Also on the wall today, our top image: a mural in Little Italy, New York, of Pope Francis, whose funeral was yesterday in Rome. A champion of the forgotten, a diplomat of peace, a voice for those left in the margins. More than 400,000 mourners filled the streets — world leaders and ordinary souls alike. Honoring his commitment to marginalized communities, approximately 40 individuals—including transgender people, prisoners, migrants, the homeless, and victims of human trafficking—were invited to be the final group to pay their respects before his burial at the Basilica of Santa Maria Maggiore in Rome. Cardinal Giovanni Battista Re called him “a pope among the people,” remembered not for the weight of his office, but for the lightness of his compassion.

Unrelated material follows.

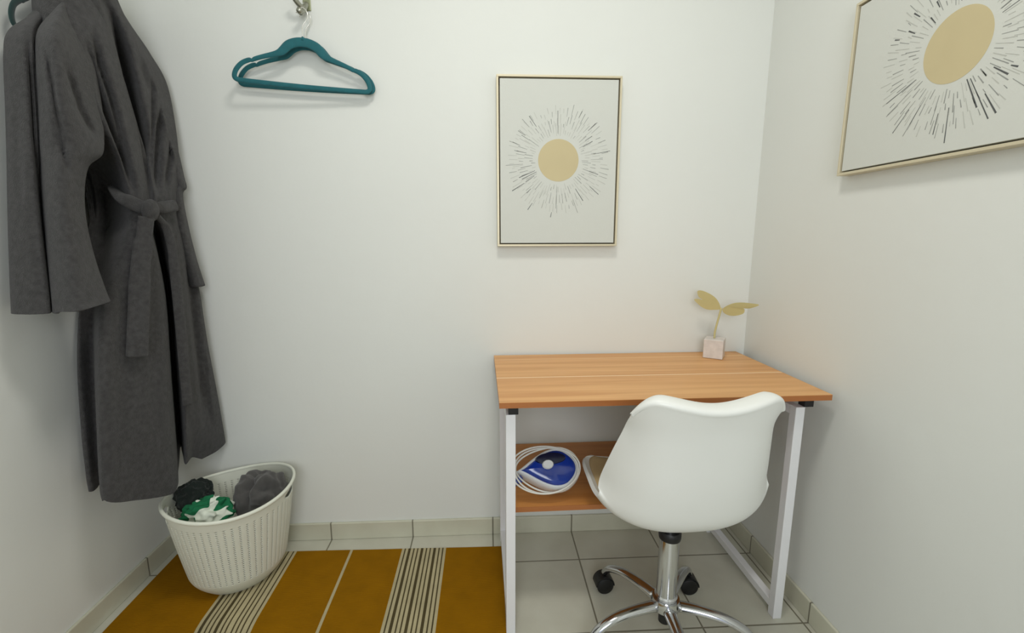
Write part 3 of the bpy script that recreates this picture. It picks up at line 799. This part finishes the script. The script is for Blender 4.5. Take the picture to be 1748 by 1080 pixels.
    bt.tube(cat([bp(262, -.922, 1.20), bp(282, -.918, 1.207), bp(300, -.922, 1.215)], 6), [.012, .012, .013, .014]+[.0165]*9, 12, r2=.006, up=(.72, -.69, 0))
    bl_ = bt.out('belt', 'robe', t, True)
    kn = G()
    kc = bp(257, -.912, 1.193); Rr = []
    for i in range(13):
        ph = PI*i/12; Rr.append([kc+Vector((.018*math.sin(ph)*math.cos(2*PI*j/18), .024*math.sin(ph)*math.sin(2*PI*j/18), .030*math.cos(ph)+.006*math.sin(ph)*math.cos(2*PI*j/18))) for j in range(18)])
    kn.rings(Rr); kn.out('belt_knot', 'robe', t, True)
    tl = G()
    tl.tube(cat([bp(250, -.915, 1.175), bp(246, -.922, 1.12), bp(240, -.928, 1.04), bp(237, -.930, .93), bp(235, -.928, .85), bp(234, -.928, .81)], 7), [.018]*8+[.022]*8+[.024]*20, 14, r2=.0055, up=(.72, -.69, 0))
    tl.out('belt_tail', 'robe', t, True)
    tl = G()
    tl.tube(cat([bp(268, -.915, 1.180), bp(283, -.918, 1.15), bp(294, -.918, 1.08), bp(301, -.915, .98), bp(309, -.910, .84), bp(315, -.910, .72), bp(321, -.910, .62)], 7), [.008]*6+[.011]*10+[.013]*27, 14, r2=.0055, up=(.72, -.69, 0))
    tl.out('belt_tail', 'robe', t, True)
    return t
make_robe()

t = thing('clothes_hanger', 'dark teal velvet hanger holding the grey bathrobe, its tips poking out of the shoulders', 'hanger', (-1.112, -.20, 1.80))
t.rotation_euler = (math.radians(17), 0, 0)
h = bpy.data.objects.new('hanger_frame', None)
hanger_shape(t, 'darkteal', sx=.95)
for ch in t.children: ch.rotation_euler = (0, 0, PI/2)
t = thing('coat_hook', 'metal coat hook on left wall above the grey bathrobe', 'hook', (XL, -.18, 1.88))
bevel(G().box(.0002, .004, -.012, .012, -.03, .10).out('back_plate', 'bracket', t), .0015)
G().tube(cat([(.004, 0, -.002), (.022, 0, -.014), (.042, 0, -.016), (.058, 0, .004)], 5), [.005]*16, 12).out('prong', 'steel', t, True)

With these news cycles to contemplate, many may be asking if we will rise to meet the moment. Certainly it looks like street artists continue to enter the fray of politics, human rights, technology, pop art, the environment… You never know what you will find in these confused days.
So here’s some of this week’s visual conversation from the street, including works from Banksy, Homesick, Jorit, Great Boxers, Ottograph, Skitl, Delphinoto, Oink Oink, and Cure.

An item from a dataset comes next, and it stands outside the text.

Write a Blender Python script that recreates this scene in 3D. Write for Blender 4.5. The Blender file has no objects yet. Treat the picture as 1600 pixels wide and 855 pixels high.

BANKSY created Battle to Survive a Broken Heart during his New York City residency, Better Out Than In, in October 2013, unveiling a new piece each day for the entire month that had fans and collectors racing to new locations around the city to see his newest installation. He painted this stencil in Red Hook, Brooklyn, on the wall of a warehouse owned by Vassilios Georgiadis. After it was promptly vandalized, Banksy returned to restore it. The piece is now on display in the Winter Garden at Brookfield Place in Manhattan, ahead of its auction by Guernsey’s on May 21.